Objective: Copy the data that follows, character for character, minus the pictures.

· · · · ·

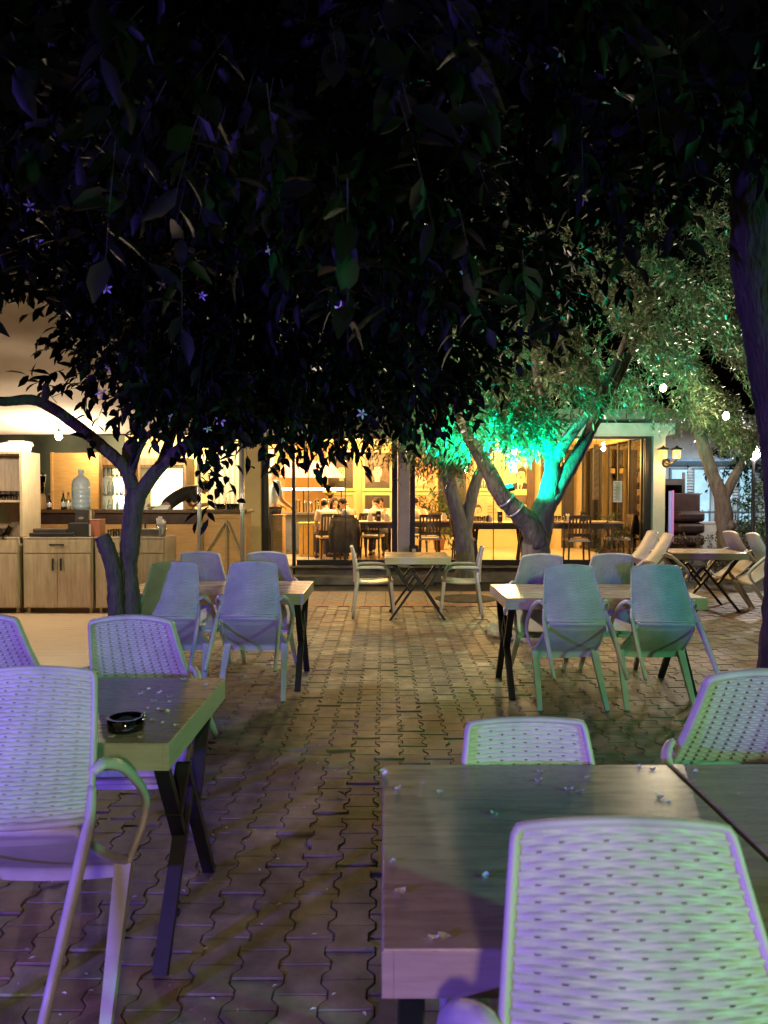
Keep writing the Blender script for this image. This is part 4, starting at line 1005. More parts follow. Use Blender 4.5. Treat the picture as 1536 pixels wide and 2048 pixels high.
for i in range(6):
    for r_ in range(3):
        x = -3.44 + i * .068; y = 9.14 + r_ * .085
        g_ = MB(); g_.lathe([(.024, 0), (.026, .01), (.019, .045), (.029, .085), (.027, .085), (.017, .045), (.02, .012)], (0, 0, 0), 'glass_obj', 12)
        if tea is None: tea = g_.build('tea_glass', None, (x, y, .958)); tag(tea, 'small waisted tea glass in rows on the oak sideboard', 'glass', 'tea glasses on the oak sideboard')
        else: c = tea.copy(); COL.objects.link(c); c.location = (x, y, .958)
t = thing('cutlery_bin', 'grey cutlery bin with a black handle right of the citrus trunk', 'bin', (-2.96, 9.20, .958)); m = MB(); m.box((0, 0, .05), (.34, .22, .10), 'steel', bev=.01); m.build('bin', t); m = MB(); m.box((-.05, 0, .13), (.02, .03, .10), 'black_metal', bev=.006); m.build('handle', t)
t = thing('napkin_jar', 'glass jar stuffed with white napkins at the sideboard end', 'jar', (-2.80, 9.16, .958)); m = MB(); m.lathe([(.05, 0), (.06, .02), (.06, .15), (.055, .15)], (0, 0, 0), 'glass_obj', 14); m.build('jar', t)
m = MB()
for q in range(4): m.bar((math.cos(q * 1.6) * .02, math.sin(q * 1.6) * .02, .03), (math.cos(q * 1.6) * .05, math.sin(q * 1.6) * .05, .19 + .02 * q), .05, .012, 'paper')
m.build('napkins', t)
# on the bar
BT = 1.256
t = thing('water_jug', 'large pale blue water bottle standing on the bar', 'water bottle', (-4.54, 10.95, BT)); m = MB()
pr = [(.10, 0), (.135, .02)]
for q in range(5): pr += [(.135, .06 + q * .07), (.129, .075 + q * .07), (.135, .09 + q * .07)]
pr += [(.13, .40), (.105, .46), (.05, .50), (.035, .52), (.035, .56)]
m.lathe(pr, (0, 0, 0), 'jug', 24); m.build('bottle', t)
m = MB(); m.lathe([(.120, .01), (.120, .28), (.01, .281)], (0, 0, 0), 'shirt_pale', 20); m.build('label_wrap', t)
m = MB(); m.lathe([(.040, .545), (.040, .59), (.034, .60)], (0, 0, 0), 'shirt_pale', 16); m.build('cap', t)
def bottle(label, x, y, h_, r, m_, capm='steel', lbl=True):
    t = thing('bottle', label, 'bottle', (x, y, BT), 0, 'bottles on the bar'); m = MB(); m.lathe([(r * .9, 0), (r, .01), (r, h_ * .55), (r * .4, h_ * .72), (r * .34, h_ * .95)], (0, 0, 0), m_, 16); m.build('body', t)
    if lbl: m = MB(); m.lathe([(r + .001, h_ * .15), (r + .001, h_ * .42), (r * .9, h_ * .421)], (0, 0, 0), 'paper', 16); m.build('paper_label', t)
    m = MB(); m.lathe([(r * .42, h_ * .9), (r * .42, h_), (r * .3, h_ * 1.005)], (0, 0, 0), capm, 12); m.build('cap', t)
bottle('green glass bottle left of the water bottle', -4.83, 11.0, .27, .036, 'bottle_green')
bottle('pale labelled bottle touching the water bottle', -4.72, 10.92, .26, .036, 'glass_obj')
bottle('brown glass bottle farther left on the bar', -5.02, 10.95, .24, .034, 'bottle_brown')
t = thing('blender', 'tall clear blender jug with amber base on the bar', 'blender', (-5.18, 11.0, BT)); m = MB(); m.lathe([(.08, 0), (.09, .02), (.075, .20), (.06, .24)], (0, 0, 0), 'wood_warm', 18); m.build('base', t); m = MB(); m.lathe([(.055, .25), (.085, .50), (.08, .50), (.05, .26)], (0, 0, 0), 'glass_obj', 18); m.build('jug', t); m = MB(); m.lathe([(.085, .50), (.085, .53), (.03, .55)], (0, 0, 0), 'steel', 18); m.build('lid', t)
shot = None
for i in range(7):
    for r_ in range(2):
        if i == 3 and r_ == 0: continue
        x = -2.50 + i * .052; y = 10.86 + r_ * .07
        if shot is None:
            shot = MB(); shot.lathe([(.018, 0), (.021, .09), (.019, .09), (.016, .012)], (0, 0, 0), 'glass_obj', 12); shot = shot.build('shot_glass', None, (x, y, BT)); tag(shot, 'small straight glass in a row at the right end of the bar', 'glass', 'small glasses at the right end of the bar')
        else: c = shot.copy(); COL.objects.link(c); c.location = (x, y, BT)
bottle('slim pale bottle among the small glasses at the right end of the bar', -2.345, 10.87, .20, .020, 'glass_obj', 'white', False)
t = thing('paper_stack', 'white folded napkins piled on the bar beside the barman', 'napkins', (-3.32, 10.9, BT)); m = MB()
for q in range(4): m.box((.01 * q, .005 * q, .012 + q * .016), (.24 - .02 * q, .17, .014), 'paper', rot=(0, 0, .1 * q), bev=.004)
m.build('pile', t)
t = thing('bar_tray', 'low pale tray of packets at the middle of the bar', 'tray', (-3.62, 10.92, BT)); m = MB(); m.box((0, 0, .02), (.26, .2, .04), 'offwhite', bev=.006); m.build('tray', t); m = MB(); m.ball((.10, 0, .06), .03, 'terracotta', 10, 8); m.ball((-.06, .02, .055), (.045, .04, .025), 'paper', 10, 8); m.build('packets', t)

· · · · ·

Problem solution:
Keep writing the Blender script for this image. This is part 4, starting at line 1005. More parts follow. Use Blender 4.5. Treat the picture as 1536 pixels wide and 2048 pixels high.
for i in range(6):
    for r_ in range(3):
        x = -3.44 + i * .068; y = 9.14 + r_ * .085
        g_ = MB(); g_.lathe([(.024, 0), (.026, .01), (.019, .045), (.029, .085), (.027, .085), (.017, .045), (.02, .012)], (0, 0, 0), 'glass_obj', 12)
        if tea is None: tea = g_.build('tea_glass', None, (x, y, .958)); tag(tea, 'small waisted tea glass in rows on the oak sideboard', 'glass', 'tea glasses on the oak sideboard')
        else: c = tea.copy(); COL.objects.link(c); c.location = (x, y, .958)
t = thing('cutlery_bin', 'grey cutlery bin with a black handle right of the citrus trunk', 'bin', (-2.96, 9.20, .958)); m = MB(); m.box((0, 0, .05), (.34, .22, .10), 'steel', bev=.01); m.build('bin', t); m = MB(); m.box((-.05, 0, .13), (.02, .03, .10), 'black_metal', bev=.006); m.build('handle', t)
t = thing('napkin_jar', 'glass jar stuffed with white napkins at the sideboard end', 'jar', (-2.80, 9.16, .958)); m = MB(); m.lathe([(.05, 0), (.06, .02), (.06, .15), (.055, .15)], (0, 0, 0), 'glass_obj', 14); m.build('jar', t)
m = MB()
for q in range(4): m.bar((math.cos(q * 1.6) * .02, math.sin(q * 1.6) * .02, .03), (math.cos(q * 1.6) * .05, math.sin(q * 1.6) * .05, .19 + .02 * q), .05, .012, 'paper')
m.build('napkins', t)
# on the bar
BT = 1.256
t = thing('water_jug', 'large pale blue water bottle standing on the bar', 'water bottle', (-4.54, 10.95, BT)); m = MB()
pr = [(.10, 0), (.135, .02)]
for q in range(5): pr += [(.135, .06 + q * .07), (.129, .075 + q * .07), (.135, .09 + q * .07)]
pr += [(.13, .40), (.105, .46), (.05, .50), (.035, .52), (.035, .56)]
m.lathe(pr, (0, 0, 0), 'jug', 24); m.build('bottle', t)
m = MB(); m.lathe([(.120, .01), (.120, .28), (.01, .281)], (0, 0, 0), 'shirt_pale', 20); m.build('label_wrap', t)
m = MB(); m.lathe([(.040, .545), (.040, .59), (.034, .60)], (0, 0, 0), 'shirt_pale', 16); m.build('cap', t)
def bottle(label, x, y, h_, r, m_, capm='steel', lbl=True):
    t = thing('bottle', label, 'bottle', (x, y, BT), 0, 'bottles on the bar'); m = MB(); m.lathe([(r * .9, 0), (r, .01), (r, h_ * .55), (r * .4, h_ * .72), (r * .34, h_ * .95)], (0, 0, 0), m_, 16); m.build('body', t)
    if lbl: m = MB(); m.lathe([(r + .001, h_ * .15), (r + .001, h_ * .42), (r * .9, h_ * .421)], (0, 0, 0), 'paper', 16); m.build('paper_label', t)
    m = MB(); m.lathe([(r * .42, h_ * .9), (r * .42, h_), (r * .3, h_ * 1.005)], (0, 0, 0), capm, 12); m.build('cap', t)
bottle('green glass bottle left of the water bottle', -4.83, 11.0, .27, .036, 'bottle_green')
bottle('pale labelled bottle touching the water bottle', -4.72, 10.92, .26, .036, 'glass_obj')
bottle('brown glass bottle farther left on the bar', -5.02, 10.95, .24, .034, 'bottle_brown')
t = thing('blender', 'tall clear blender jug with amber base on the bar', 'blender', (-5.18, 11.0, BT)); m = MB(); m.lathe([(.08, 0), (.09, .02), (.075, .20), (.06, .24)], (0, 0, 0), 'wood_warm', 18); m.build('base', t); m = MB(); m.lathe([(.055, .25), (.085, .50), (.08, .50), (.05, .26)], (0, 0, 0), 'glass_obj', 18); m.build('jug', t); m = MB(); m.lathe([(.085, .50), (.085, .53), (.03, .55)], (0, 0, 0), 'steel', 18); m.build('lid', t)
shot = None
for i in range(7):
    for r_ in range(2):
        if i == 3 and r_ == 0: continue
        x = -2.50 + i * .052; y = 10.86 + r_ * .07
        if shot is None:
            shot = MB(); shot.lathe([(.018, 0), (.021, .09), (.019, .09), (.016, .012)], (0, 0, 0), 'glass_obj', 12); shot = shot.build('shot_glass', None, (x, y, BT)); tag(shot, 'small straight glass in a row at the right end of the bar', 'glass', 'small glasses at the right end of the bar')
        else: c = shot.copy(); COL.objects.link(c); c.location = (x, y, BT)
bottle('slim pale bottle among the small glasses at the right end of the bar', -2.345, 10.87, .20, .020, 'glass_obj', 'white', False)
t = thing('paper_stack', 'white folded napkins piled on the bar beside the barman', 'napkins', (-3.32, 10.9, BT)); m = MB()
for q in range(4): m.box((.01 * q, .005 * q, .012 + q * .016), (.24 - .02 * q, .17, .014), 'paper', rot=(0, 0, .1 * q), bev=.004)
m.build('pile', t)
t = thing('bar_tray', 'low pale tray of packets at the middle of the bar', 'tray', (-3.62, 10.92, BT)); m = MB(); m.box((0, 0, .02), (.26, .2, .04), 'offwhite', bev=.006); m.build('tray', t); m = MB(); m.ball((.10, 0, .06), .03, 'terracotta', 10, 8); m.ball((-.06, .02, .055), (.045, .04, .025), 'paper', 10, 8); m.build('packets', t)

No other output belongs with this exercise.